Menurutnya, model ini bukanlah kemunduran demokrasi seperti pada era Orde Baru, melainkan bentuk demokrasi berlapis (two-step legitimacy). “Metode ini dirancang untuk menghindari pilkada langsung yang selama ini tercemar politik uang,” tegasnya.

Didik menilai, Pilkada langsung telah memicu biaya kampanye yang sangat mahal dan membuka ruang praktik ilegal. “Yang terjadi adalah pelacuran politik. Kandidat dengan modal besar membeli suara, lalu setelah terpilih berupaya mengembalikan modal melalui korupsi dan ketergantungan pada cukong,” ujarnya.

Dengan metode jalan tengah, lanjut Didik, tidak ada kampanye pilkada yang terpisah dan mahal. “Efek pentingnya adalah mengurangi insentif balik modal setelah menjabat,” kata dia.

Meski demikian, ia mengakui skema ini juga memiliki kelemahan. Risiko transaksi politik di DPRD tetap terbuka, mulai dari lobi tertutup hingga barter jabatan antarfraksi.

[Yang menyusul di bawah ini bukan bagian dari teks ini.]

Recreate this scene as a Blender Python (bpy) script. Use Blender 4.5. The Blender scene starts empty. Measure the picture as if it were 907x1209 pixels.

“Risiko oligarki dan cukong tidak hilang, hanya berpindah arena. Kualitas DPRD menjadi kunci. Jika DPRD korup dan aturan main lemah, sistem apa pun tidak akan bermakna,” paparnya.

Untuk itu, Didik mengusulkan pengawasan ketat dalam pemilihan tahap kedua. Mulai dari pemungutan suara terbuka dan disiarkan ke publik, larangan keras transaksi politik, uji publik rekam jejak kandidat, hingga sanksi pidana berat bagi pelaku suap.

“Kehadiran lembaga penegak hukum seperti KPK dan kejaksaan sangat penting. Dengan mengontrol pemilik suara yang terbatas, potensi politik uang dan korupsi pasca-terpilih dapat ditekan,” pungkasnya.